**What the task asks**
Quote exactly the lines spanning from the top of the data below to the line that contains "light_fixture(-1.6, cy, 'rear", including both.

☆ ☆ ☆ ☆ ☆ ☆ ☆

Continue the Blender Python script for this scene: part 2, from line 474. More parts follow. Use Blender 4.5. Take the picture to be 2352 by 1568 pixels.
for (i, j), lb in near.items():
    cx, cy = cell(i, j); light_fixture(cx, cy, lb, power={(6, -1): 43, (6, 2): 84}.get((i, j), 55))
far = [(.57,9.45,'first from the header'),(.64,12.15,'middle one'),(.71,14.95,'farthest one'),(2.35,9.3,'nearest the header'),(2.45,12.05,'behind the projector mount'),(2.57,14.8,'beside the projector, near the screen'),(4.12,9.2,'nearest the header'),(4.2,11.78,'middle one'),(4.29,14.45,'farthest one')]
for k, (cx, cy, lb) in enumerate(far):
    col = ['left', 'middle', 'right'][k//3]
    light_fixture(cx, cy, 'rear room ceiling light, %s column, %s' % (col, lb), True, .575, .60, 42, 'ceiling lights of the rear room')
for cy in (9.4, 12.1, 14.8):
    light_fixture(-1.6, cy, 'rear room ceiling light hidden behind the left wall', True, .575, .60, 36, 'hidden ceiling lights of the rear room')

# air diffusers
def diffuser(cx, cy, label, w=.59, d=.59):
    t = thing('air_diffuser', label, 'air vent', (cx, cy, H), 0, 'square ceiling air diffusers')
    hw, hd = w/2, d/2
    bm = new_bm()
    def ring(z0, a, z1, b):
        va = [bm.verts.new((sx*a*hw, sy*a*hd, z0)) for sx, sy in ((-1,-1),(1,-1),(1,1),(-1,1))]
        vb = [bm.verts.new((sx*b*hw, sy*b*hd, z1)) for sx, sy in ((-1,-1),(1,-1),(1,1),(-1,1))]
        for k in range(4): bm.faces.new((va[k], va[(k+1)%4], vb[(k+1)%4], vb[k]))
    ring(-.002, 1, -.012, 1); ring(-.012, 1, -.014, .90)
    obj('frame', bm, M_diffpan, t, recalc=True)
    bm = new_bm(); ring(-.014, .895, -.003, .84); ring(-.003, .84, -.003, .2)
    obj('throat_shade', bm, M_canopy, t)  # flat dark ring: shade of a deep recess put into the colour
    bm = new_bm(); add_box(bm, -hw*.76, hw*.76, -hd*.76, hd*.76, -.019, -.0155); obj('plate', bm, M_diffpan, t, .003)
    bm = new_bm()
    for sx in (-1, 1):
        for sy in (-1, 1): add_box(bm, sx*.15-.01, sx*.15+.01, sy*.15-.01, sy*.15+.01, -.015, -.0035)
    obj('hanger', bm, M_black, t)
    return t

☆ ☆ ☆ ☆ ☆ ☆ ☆

**Solution to this exercise**
Continue the Blender Python script for this scene: part 2, from line 474. More parts follow. Use Blender 4.5. Take the picture to be 2352 by 1568 pixels.
for (i, j), lb in near.items():
    cx, cy = cell(i, j); light_fixture(cx, cy, lb, power={(6, -1): 43, (6, 2): 84}.get((i, j), 55))
far = [(.57,9.45,'first from the header'),(.64,12.15,'middle one'),(.71,14.95,'farthest one'),(2.35,9.3,'nearest the header'),(2.45,12.05,'behind the projector mount'),(2.57,14.8,'beside the projector, near the screen'),(4.12,9.2,'nearest the header'),(4.2,11.78,'middle one'),(4.29,14.45,'farthest one')]
for k, (cx, cy, lb) in enumerate(far):
    col = ['left', 'middle', 'right'][k//3]
    light_fixture(cx, cy, 'rear room ceiling light, %s column, %s' % (col, lb), True, .575, .60, 42, 'ceiling lights of the rear room')
for cy in (9.4, 12.1, 14.8):
    light_fixture(-1.6, cy, 'rear room ceiling light hidden behind the left wall', True, .575, .60, 36, 'hidden ceiling lights of the rear room')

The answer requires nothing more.